Sometime during the first half of 1947, Bill went to work
as a traveling salesman for the Enterprise Wholesale Company in Kansas City, a distributor
of household appliances. His territory was northwestern Missouri and northeastern
Kansas, where he called on dealers regularly to demonstrate appliances to their
customers and take orders. (His best seller was a spin-dry washing machine.) He
could still keep his home in Topeka and be there most weekends. Vera told us that
when Fridays came around he would head for home, even though he sometimes had to
drive great distances to get there. She did not demand this; the compulsion was
Bill's. Most of his dealers were in small towns, and the hotel accommodations were
undoubtedly bleak. The main reason, however, that he hated this job was that he
did not like to be away from his home and away from Vera as much as it required.

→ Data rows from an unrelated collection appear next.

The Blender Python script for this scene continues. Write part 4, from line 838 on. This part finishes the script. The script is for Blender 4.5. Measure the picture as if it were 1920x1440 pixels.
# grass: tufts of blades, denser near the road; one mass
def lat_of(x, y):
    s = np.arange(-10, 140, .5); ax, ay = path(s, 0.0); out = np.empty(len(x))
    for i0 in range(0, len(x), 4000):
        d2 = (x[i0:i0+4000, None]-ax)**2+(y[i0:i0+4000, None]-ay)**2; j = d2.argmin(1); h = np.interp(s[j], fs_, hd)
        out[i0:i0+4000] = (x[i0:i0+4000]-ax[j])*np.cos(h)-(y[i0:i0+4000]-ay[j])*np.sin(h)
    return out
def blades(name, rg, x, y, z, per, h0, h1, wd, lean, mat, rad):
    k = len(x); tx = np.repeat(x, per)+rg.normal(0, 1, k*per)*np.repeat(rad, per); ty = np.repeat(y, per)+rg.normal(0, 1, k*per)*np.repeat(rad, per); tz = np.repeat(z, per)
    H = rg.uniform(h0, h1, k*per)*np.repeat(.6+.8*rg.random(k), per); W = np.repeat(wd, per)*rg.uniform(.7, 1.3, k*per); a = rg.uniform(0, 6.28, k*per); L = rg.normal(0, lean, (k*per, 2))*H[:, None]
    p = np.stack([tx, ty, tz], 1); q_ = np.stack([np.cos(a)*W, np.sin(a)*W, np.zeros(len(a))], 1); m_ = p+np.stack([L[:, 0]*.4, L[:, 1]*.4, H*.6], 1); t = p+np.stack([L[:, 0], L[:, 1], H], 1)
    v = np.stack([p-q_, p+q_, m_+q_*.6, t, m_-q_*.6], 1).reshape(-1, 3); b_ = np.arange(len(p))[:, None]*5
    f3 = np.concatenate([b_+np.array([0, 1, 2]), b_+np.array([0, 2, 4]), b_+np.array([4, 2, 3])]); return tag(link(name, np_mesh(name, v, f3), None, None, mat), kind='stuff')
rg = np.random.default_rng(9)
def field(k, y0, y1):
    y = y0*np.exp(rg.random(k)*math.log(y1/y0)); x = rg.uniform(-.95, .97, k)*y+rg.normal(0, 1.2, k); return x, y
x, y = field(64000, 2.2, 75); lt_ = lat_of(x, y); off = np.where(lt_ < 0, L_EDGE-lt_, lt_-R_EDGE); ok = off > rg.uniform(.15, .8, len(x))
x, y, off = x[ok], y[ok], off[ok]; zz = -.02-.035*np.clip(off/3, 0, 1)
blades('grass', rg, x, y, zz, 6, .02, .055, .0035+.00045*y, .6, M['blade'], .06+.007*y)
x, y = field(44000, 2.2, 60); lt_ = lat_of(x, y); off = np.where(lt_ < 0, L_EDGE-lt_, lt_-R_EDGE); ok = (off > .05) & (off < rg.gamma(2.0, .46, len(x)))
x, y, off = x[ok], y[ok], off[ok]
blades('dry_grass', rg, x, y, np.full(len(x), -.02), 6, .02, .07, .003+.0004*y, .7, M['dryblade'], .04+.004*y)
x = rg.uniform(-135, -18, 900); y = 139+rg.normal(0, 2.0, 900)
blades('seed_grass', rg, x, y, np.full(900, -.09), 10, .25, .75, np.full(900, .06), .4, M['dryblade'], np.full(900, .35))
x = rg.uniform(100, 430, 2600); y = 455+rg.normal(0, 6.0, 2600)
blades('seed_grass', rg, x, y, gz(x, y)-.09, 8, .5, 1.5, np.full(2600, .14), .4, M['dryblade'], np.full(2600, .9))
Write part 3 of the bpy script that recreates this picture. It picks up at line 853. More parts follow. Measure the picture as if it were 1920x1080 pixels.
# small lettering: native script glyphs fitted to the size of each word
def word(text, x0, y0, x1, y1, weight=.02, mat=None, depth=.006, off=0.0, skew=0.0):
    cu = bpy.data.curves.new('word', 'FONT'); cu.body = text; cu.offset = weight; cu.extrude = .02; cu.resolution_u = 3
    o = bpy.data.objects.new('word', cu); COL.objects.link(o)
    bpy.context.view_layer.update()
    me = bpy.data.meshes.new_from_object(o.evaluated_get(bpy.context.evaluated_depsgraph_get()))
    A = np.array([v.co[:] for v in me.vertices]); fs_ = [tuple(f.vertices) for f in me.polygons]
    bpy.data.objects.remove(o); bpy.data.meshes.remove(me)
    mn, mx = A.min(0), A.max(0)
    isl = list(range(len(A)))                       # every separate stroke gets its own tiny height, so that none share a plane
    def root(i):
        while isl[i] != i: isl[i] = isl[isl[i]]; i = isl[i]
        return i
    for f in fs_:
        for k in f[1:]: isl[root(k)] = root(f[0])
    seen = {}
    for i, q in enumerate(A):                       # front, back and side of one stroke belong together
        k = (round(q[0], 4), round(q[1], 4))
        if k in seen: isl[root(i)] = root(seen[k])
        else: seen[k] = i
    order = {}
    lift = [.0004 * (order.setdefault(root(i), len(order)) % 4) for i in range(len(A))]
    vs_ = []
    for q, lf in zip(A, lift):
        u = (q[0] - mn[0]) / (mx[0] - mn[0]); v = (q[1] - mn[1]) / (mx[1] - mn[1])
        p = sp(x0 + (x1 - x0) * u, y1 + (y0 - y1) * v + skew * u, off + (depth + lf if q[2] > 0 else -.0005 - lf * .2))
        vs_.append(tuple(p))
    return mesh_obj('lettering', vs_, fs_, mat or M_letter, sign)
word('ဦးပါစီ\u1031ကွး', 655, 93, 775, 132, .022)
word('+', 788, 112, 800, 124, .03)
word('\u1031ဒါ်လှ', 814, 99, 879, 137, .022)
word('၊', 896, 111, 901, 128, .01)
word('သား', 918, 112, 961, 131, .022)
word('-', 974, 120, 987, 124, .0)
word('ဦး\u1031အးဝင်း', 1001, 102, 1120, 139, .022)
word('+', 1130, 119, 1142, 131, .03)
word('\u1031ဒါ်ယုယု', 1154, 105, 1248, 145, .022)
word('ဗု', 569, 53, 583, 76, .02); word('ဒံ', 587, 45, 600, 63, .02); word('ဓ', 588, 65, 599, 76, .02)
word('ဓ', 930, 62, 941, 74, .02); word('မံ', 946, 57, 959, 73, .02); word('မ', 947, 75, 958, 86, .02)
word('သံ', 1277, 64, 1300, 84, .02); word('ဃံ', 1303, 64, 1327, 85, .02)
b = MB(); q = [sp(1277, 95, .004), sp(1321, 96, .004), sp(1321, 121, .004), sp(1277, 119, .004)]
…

Yet, it was a living, and he stuck with it for several years.
In 1951 he was invited to join the Town and Country Real Estate
Company as a salesman. This allowed him to be at home more, but he did not do as
well financially as he had expected. He was worried, but it was not his nature to
be despondent. On the plus side, he made many lasting and loyal friends during this
period. Bill's and Vera's daughter Shirley lived with them in
Topeka during the school year of 1951-1952 and commuted to KU for graduate courses.
In retrospect, she writes as follows:
"Dad was selling real estate during the winter of 1951-1952.
Because of that, I was asked to sing at the state real estate convention. I made
a parody on Rosemary Clooney's song "Come On A My House." It went "Come On A Buy-A
House." I remember how easy it was to sing with Dad smiling in the audience."